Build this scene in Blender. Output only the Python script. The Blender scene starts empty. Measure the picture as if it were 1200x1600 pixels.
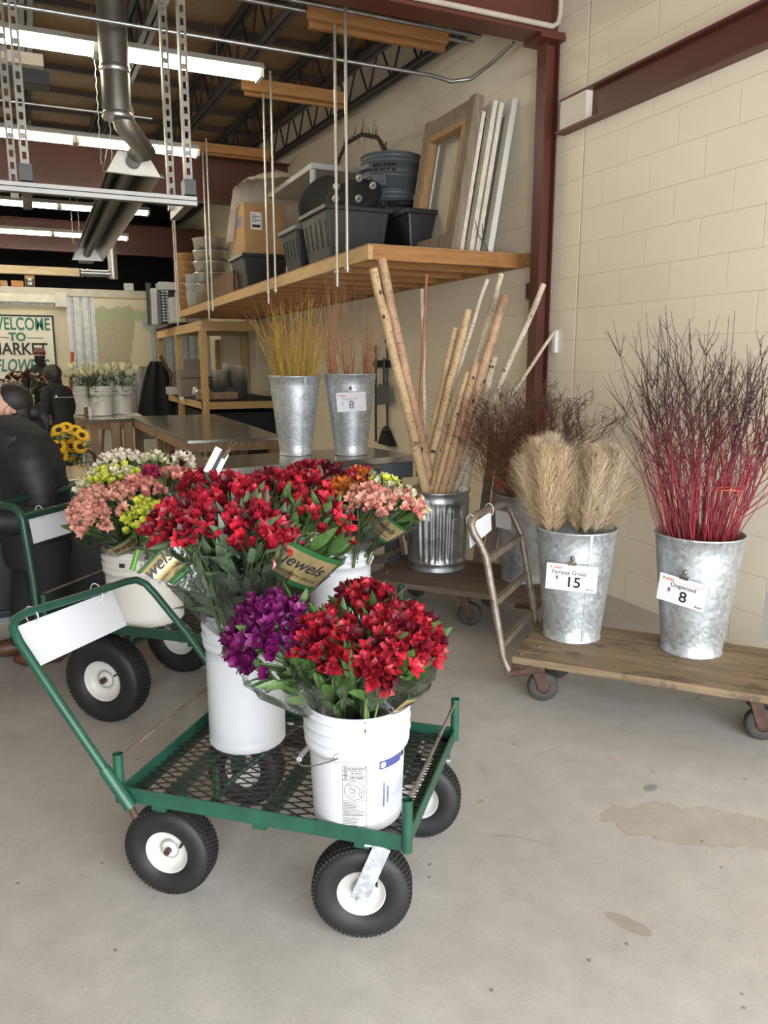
import bpy, math, random
from mathutils import Vector, Matrix, Quaternion, noise
R = math.radians
V = Vector
S = bpy.context.scene
COL = S.collection
random.seed(7)

# ---------------------------------------------------------------- camera
CAM_H = 1.474
F_PX = 1210.0
PITCH = 10.854
YAW = 24.057
cd = bpy.data.cameras.new('camera')
cam = bpy.data.objects.new('camera', cd)
COL.objects.link(cam)
cam.location = (0, 0, CAM_H)
cam.rotation_euler = (R(90 - PITCH), 0, R(-YAW))
cd.sensor_fit = 'VERTICAL'
cd.sensor_height = 36
cd.lens = F_PX / 1600 * 36
cd.clip_start = 0.05
cd.clip_end = 200
S.camera = cam

# ---------------------------------------------------------------- world, light, exposure
world = bpy.data.worlds.new('sky')
S.world = world
world.use_nodes = True
wb = world.node_tree.nodes['Background']
wb.inputs[0].default_value = (0.93, 0.97, 1.0, 1)
wb.inputs[1].default_value = 10.6
S.view_settings.view_transform = 'Standard'
S.view_settings.look = 'None'
S.view_settings.gamma = 1
S.view_settings.use_curve_mapping = False
S.view_settings.exposure = 0.0
TUBE_STRENGTH = 30.0

# daylight portal in the open roller door behind the camera
pl = bpy.data.lights.new('door_daylight', 'AREA')
pl.shape = 'RECTANGLE'
pl.size, pl.size_y = 5.2, 3.15
pl.cycles.is_portal = True
plo = bpy.data.objects.new('door_daylight', pl)
COL.objects.link(plo)
plo.location = (0.6, -2.05, 1.575)
plo.rotation_euler = (R(90), 0, 0)

# ---------------------------------------------------------------- helpers
_y, _p = R(YAW), R(PITCH)
_f0 = V((math.sin(_y), math.cos(_y), 0)); _r = V((math.cos(_y), -math.sin(_y), 0)); _z = V((0, 0, 1))
_fw = _f0 * math.cos(_p) - _z * math.sin(_p); _up = _f0 * math.sin(_p) + _z * math.cos(_p)
def at(x, y, X=None, Y=None, Z=None, D=None):
    """the world point seen at pixel (x, y) on a plane of constant X, Y or Z, or at plan distance D"""
    d = _fw + _r * ((x - 600) / F_PX) + _up * ((800 - y) / F_PX)
    if X is not None: t = X / d.x
    elif Y is not None: t = Y / d.y
    elif Z is not None: t = (Z - CAM_H) / d.z
    else: t = D / math.hypot(d.x, d.y)
    return V((0, 0, CAM_H)) + d * t

class MB:
    def __init__(s): s.v = []; s.f = []; s.m = []; s.s = []
    def add(s, vs, fs, mi=0, sm=False):
        o = len(s.v); s.v += [V(p) for p in vs]
        for f in fs: s.f.append([o + i for i in f]); s.m.append(mi); s.s.append(sm)
        return s
    def box(s, c, d, rot=None, mi=0):
        c = V(c); h = V(d) / 2; vs = []
        for x, y, z in ((-1,-1,-1),(1,-1,-1),(1,1,-1),(-1,1,-1),(-1,-1,1),(1,-1,1),(1,1,1),(-1,1,1)):
            p = V((x*h.x, y*h.y, z*h.z))
            if rot is not None: p = rot @ p
            vs.append(c + p)
        return s.add(vs, [(0,3,2,1),(4,5,6,7),(0,1,5,4),(1,2,6,5),(2,3,7,6),(3,0,4,7)], mi)
    def bb(s, a, b, mi=0):
        a, b = V(a), V(b)
        return s.box((a + b) / 2, [abs(q) for q in (b - a)], None, mi)
    def beam(s, a, b, w, h, up=(0,0,1), mi=0):
        a, b = V(a), V(b); d = (b - a); L = d.length; d = d / L
        u = V(up); sx = d.cross(u)
        if sx.length < 1e-4: sx = d.cross(V((1, 0, 0)))
        sx.normalize(); uz = sx.cross(d)
        rot = Matrix((sx, d, uz)).transposed()
        return s.box((a + b) / 2, (w, L, h), rot, mi)
    def tube(s, pts, r, n=8, caps=True, mi=0, closed=False):
        pts = [V(p) for p in pts]; k = len(pts)
        rs = r if isinstance(r, (list, tuple)) else [r] * k
        ds = []
        for i in range(k):
            if closed: d = pts[(i+1) % k] - pts[i-1]
            else: d = pts[min(i+1, k-1)] - pts[max(i-1, 0)]
            ds.append(d.normalized() if d.length > 1e-9 else V((0,0,1)))
        u = ds[0].orthogonal().normalized(); vs = []
        for i in range(k):
            u = (u - ds[i] * u.dot(ds[i]))
            u = u.normalized() if u.length > 1e-6 else ds[i].orthogonal().normalized()
            w = ds[i].cross(u)
            for j in range(n):
                a = 2 * math.pi * j / n
                vs.append(pts[i] + (u * math.cos(a) + w * math.sin(a)) * rs[i])
        fs = []
        for i in range(k if closed else k - 1):
            i2 = (i + 1) % k
            for j in range(n):
                fs.append((i*n+j, i*n+(j+1) % n, i2*n+(j+1) % n, i2*n+j))
        s.add(vs, fs, mi, True)
        if caps and not closed:
            s.add([vs[j] for j in range(n)], [tuple(range(n))[::-1]], mi)
            s.add([vs[(k-1)*n+j] for j in range(n)], [tuple(range(n))], mi)
        return s
    def cyl(s, a, b, r, r2=None, n=16, caps=True, mi=0):
        return s.tube([a, b], [r, r if r2 is None else r2], n, caps, mi)
    def lathe(s, prof, n=32, o=(0,0,0), M=None, mi=0, wob=None):
        o = V(o); k = len(prof); vs = []
        for i, (r, z) in enumerate(prof):
            for j in range(n):
                a = 2 * math.pi * j / n
                rr = r if wob is None else wob(r, z, a)
                p = V((rr * math.cos(a), rr * math.sin(a), z))
                if M is not None: p = M @ p
                vs.append(o + p)
        fs = [(i*n+j, i*n+(j+1) % n, (i+1)*n+(j+1) % n, (i+1)*n+j) for i in range(k-1) for j in range(n)]
        return s.add(vs, fs, mi, True)
    def ball(s, c, r, n=12, mi=0, M=None):
        c = V(c); rr = V(r) if not isinstance(r, (int, float)) else V((r, r, r)); m = max(4, n // 2 + 1)
        vs = []; fs = []
        for i in range(m + 1):
            t = math.pi * i / m
            for j in range(n):
                a = 2 * math.pi * j / n
                p = V((rr.x*math.sin(t)*math.cos(a), rr.y*math.sin(t)*math.sin(a), rr.z*math.cos(t)))
                if M is not None: p = M @ p
                vs.append(c + p)
        for i in range(m):
            for j in range(n):
                fs.append((i*n+j, (i+1)*n+j, (i+1)*n+(j+1) % n, i*n+(j+1) % n))
        return s.add(vs, fs, mi, True)
    def strip(s, L, Rr, mi=0, sm=True):
        n = len(L)
        return s.add(list(L) + list(Rr), [(i, i+1, n+i+1, n+i) for i in range(n-1)], mi, sm)
    def grid(s, rows, mi=0, sm=True):
        n = len(rows[0]); vs = [p for r in rows for p in r]
        return s.add(vs, [(i*n+j, i*n+j+1, (i+1)*n+j+1, (i+1)*n+j) for i in range(len(rows)-1) for j in range(n-1)], mi, sm)
    def mesh(s, name, mats):
        me = bpy.data.meshes.new(name)
        me.from_pydata([tuple(p) for p in s.v], [], s.f)
        for m in (mats if isinstance(mats, (list, tuple)) else [mats]): me.materials.append(m)
        me.polygons.foreach_set('material_index', s.m)
        me.polygons.foreach_set('use_smooth', s.s)
        me.update()
        return me
    def build(s, name, mats, parent=None, loc=None, bevel=0, local=None, solid=0, sub=0):
        """verts are in world space unless local=True; with a parent they are brought into its space"""
        if parent is not None and not local:
            mi = full(parent).inverted(); s.v = [mi @ p for p in s.v]
        elif loc is not None and not local:
            l = V(loc); s.v = [p - l for p in s.v]
        o = bpy.data.objects.new(name, s.mesh(name, mats)); COL.objects.link(o)
        if parent is not None: o.parent = parent
        if loc is not None and parent is None: o.location = loc
        if solid:
            m = o.modifiers.new('solid', 'SOLIDIFY'); m.thickness = solid; m.offset = 0
        if bevel:
            m = o.modifiers.new('bevel', 'BEVEL'); m.width = bevel; m.segments = 2; m.limit_method = 'ANGLE'
        if sub:
            m = o.modifiers.new('sub', 'SUBSURF'); m.levels = sub; m.render_levels = sub
        return o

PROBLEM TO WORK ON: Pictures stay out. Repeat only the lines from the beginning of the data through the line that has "random.seed(7)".

RIGHT ANSWER:
Build this scene in Blender. Output only the Python script. The Blender scene starts empty. Measure the picture as if it were 1200x1600 pixels.
import bpy, math, random
from mathutils import Vector, Matrix, Quaternion, noise
R = math.radians
V = Vector
S = bpy.context.scene
COL = S.collection
random.seed(7)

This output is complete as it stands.